Consider a sequence of $\sigma $-algebras ${\mathcal{G}_n} = \sigma \left\{ {\left[ {\frac{i}{n}} \right.,\left. {\frac{{i + 1}}{n}} \right\rangle :i \in \left\{ {0,1, \ldots ,n - 1} \right\}} \right\}$ (it can be shown that a sigma-algebra generated by a finite partition is equal to all possible unions of that partition).

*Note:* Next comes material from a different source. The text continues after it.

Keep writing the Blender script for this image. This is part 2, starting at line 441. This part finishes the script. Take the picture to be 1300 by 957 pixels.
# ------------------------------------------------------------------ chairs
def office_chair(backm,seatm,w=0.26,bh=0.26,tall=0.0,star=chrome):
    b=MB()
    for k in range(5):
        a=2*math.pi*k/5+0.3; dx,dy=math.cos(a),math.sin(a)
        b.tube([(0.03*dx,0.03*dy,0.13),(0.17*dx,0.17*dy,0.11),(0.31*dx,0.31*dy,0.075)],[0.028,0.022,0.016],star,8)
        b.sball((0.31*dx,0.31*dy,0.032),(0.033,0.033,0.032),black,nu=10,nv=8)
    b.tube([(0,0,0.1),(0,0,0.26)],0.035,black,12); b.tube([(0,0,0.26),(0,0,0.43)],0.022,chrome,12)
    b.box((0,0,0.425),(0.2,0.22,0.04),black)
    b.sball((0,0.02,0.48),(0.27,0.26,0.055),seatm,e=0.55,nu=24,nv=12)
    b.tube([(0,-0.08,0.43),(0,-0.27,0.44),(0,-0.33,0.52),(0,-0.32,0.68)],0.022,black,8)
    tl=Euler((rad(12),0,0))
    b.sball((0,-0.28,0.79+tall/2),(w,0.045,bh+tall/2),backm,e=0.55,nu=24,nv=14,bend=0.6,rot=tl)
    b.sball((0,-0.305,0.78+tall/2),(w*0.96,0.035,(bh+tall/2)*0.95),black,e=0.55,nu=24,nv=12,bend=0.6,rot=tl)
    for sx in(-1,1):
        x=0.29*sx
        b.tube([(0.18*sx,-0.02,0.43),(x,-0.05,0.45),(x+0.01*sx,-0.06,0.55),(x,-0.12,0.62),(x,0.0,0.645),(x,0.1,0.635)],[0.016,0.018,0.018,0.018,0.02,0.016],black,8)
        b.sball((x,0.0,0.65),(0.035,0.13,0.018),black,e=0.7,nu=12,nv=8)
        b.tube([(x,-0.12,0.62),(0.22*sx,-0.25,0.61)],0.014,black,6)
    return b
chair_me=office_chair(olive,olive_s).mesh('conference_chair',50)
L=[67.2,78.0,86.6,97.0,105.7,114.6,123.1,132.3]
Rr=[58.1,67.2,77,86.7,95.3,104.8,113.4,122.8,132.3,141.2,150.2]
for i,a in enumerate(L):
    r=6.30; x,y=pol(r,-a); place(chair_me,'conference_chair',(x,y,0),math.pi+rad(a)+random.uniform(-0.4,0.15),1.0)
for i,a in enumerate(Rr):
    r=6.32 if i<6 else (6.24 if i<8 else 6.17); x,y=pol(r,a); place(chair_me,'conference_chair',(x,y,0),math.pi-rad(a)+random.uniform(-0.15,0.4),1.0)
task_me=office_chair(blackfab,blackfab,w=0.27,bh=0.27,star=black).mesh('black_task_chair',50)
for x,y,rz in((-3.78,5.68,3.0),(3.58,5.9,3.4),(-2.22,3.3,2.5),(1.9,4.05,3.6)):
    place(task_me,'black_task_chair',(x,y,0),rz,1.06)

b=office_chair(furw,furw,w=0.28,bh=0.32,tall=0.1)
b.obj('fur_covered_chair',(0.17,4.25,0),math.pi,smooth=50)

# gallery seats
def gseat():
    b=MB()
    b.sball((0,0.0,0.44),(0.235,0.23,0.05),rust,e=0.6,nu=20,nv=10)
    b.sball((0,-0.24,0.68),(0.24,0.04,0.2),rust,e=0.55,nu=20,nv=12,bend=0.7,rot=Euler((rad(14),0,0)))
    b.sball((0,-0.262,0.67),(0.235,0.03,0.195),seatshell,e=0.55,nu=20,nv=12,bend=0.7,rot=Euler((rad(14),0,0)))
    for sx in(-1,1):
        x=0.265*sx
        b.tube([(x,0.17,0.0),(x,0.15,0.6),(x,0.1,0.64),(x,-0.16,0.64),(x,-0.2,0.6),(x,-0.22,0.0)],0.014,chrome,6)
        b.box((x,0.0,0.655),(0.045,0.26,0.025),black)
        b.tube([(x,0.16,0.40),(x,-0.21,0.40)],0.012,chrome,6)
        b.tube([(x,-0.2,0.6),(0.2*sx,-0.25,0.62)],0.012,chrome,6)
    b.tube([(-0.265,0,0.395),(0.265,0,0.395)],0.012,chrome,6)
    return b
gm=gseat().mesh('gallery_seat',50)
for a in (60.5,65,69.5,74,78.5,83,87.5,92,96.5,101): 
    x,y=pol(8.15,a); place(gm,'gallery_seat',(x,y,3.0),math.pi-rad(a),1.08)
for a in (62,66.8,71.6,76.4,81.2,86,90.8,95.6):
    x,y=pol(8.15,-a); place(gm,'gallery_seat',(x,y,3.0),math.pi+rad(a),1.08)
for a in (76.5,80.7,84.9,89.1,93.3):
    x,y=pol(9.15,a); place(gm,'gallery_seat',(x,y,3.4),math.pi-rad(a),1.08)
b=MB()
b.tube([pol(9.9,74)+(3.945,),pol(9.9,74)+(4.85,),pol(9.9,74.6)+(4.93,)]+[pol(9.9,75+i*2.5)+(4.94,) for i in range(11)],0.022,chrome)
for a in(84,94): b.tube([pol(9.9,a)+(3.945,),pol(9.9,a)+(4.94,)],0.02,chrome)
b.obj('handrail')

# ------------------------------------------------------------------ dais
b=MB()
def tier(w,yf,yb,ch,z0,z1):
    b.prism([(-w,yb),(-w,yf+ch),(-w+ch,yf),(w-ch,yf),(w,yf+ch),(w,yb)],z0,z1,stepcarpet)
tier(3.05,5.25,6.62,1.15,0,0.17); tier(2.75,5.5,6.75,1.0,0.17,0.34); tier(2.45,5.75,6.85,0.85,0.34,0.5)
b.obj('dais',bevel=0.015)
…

Consider $\mathbb{E}\left[ {Y|{\mathcal{G}_2}} \right]$. ${\mathcal{G}_2} = \left\{ {\emptyset ,\left[ 0 \right.,\left. {\frac{1}{2}} \right\rangle ,\left[ {\frac{1}{2}} \right.,\left. 1 \right\rangle ,\left[ 0 \right.,\left. 1 \right\rangle } \right\}$ and for each $G \in {\mathcal{G}_2}$, the following property must hold:

$\mathbb{E}\left[ {{1_G}\mathbb{E}\left[ {Y|{\mathcal{G}_2}} \right]} \right] = \mathbb{E}\left[ {{1_G}Y} \right]$. So,

$\mathbb{E}\left[ {{1_{\left[ 0 \right.,\left. {\frac{1}{2}} \right\rangle }}\mathbb{E}\left[ {Y|{\mathcal{G}_2}} \right]} \right] = \mathbb{E}\left[ {{1_{\left[ 0 \right.,\left. {\frac{1}{2}} \right\rangle }}Y} \right] = \frac{1}{4}$

$\mathbb{E}\left[ {{1_{\left[ {\frac{1}{2}} \right.,\left. 1 \right\rangle }}\mathbb{E}\left[ {Y|{\mathcal{G}_2}} \right]} \right] = \mathbb{E}\left[ {{1_{\left[ {\frac{1}{2}} \right.,\left. 1 \right\rangle }}Y} \right] = \frac{3}{4}$

Since ${\mathbb{E}\left[ {Y|{\mathcal{G}_2}} \right]}$ is ${{\mathcal{G}_2}}$-measurable, it must be constant on ${\left[ 0 \right.,\left. {\frac{1}{2}} \right\rangle ,\left[ {\frac{1}{2}} \right.,\left. 1 \right\rangle }$ (show it as an exercise), so

$\mathbb{E}\left[ {Y|{\mathcal{G}_2}} \right]\left( \omega \right) = \left\{ \begin{gathered} \frac{1}{4} & ,\omega \in \left[ 0 \right.,\left. {\frac{1}{2}} \right\rangle \\ \frac{3}{4} & ,\omega \in \left[ {\frac{1}{2}} \right.,\left. 1 \right\rangle \\ \end{gathered} \right.$

Analogously, it can be seen that $\mathbb{E}\left[ {Y|{\mathcal{G}_n}} \right]\left( \omega \right) = \frac{{\frac{i}{n} + \frac{{i + 1}}{n}}}{2},\omega \in \left[ {\frac{i}{n}} \right.,\left. {\frac{{i + 1}}{n}} \right\rangle $.

So, as we make ${{\mathcal{G}_n}}$ finer and finer, ${\mathbb{E}\left[ {Y|{\mathcal{G}_n}} \right]}$ resembles $Y$ more and more, and is equal to restricted expecation of $Y$ on all sets where it must be constant, namely on the basic "building blocks" of ${{\mathcal{G}_n}}$.

I suggest you draw first 4 or 5 conditional expectations with respect to given sigma algebras, the image is most illustrative.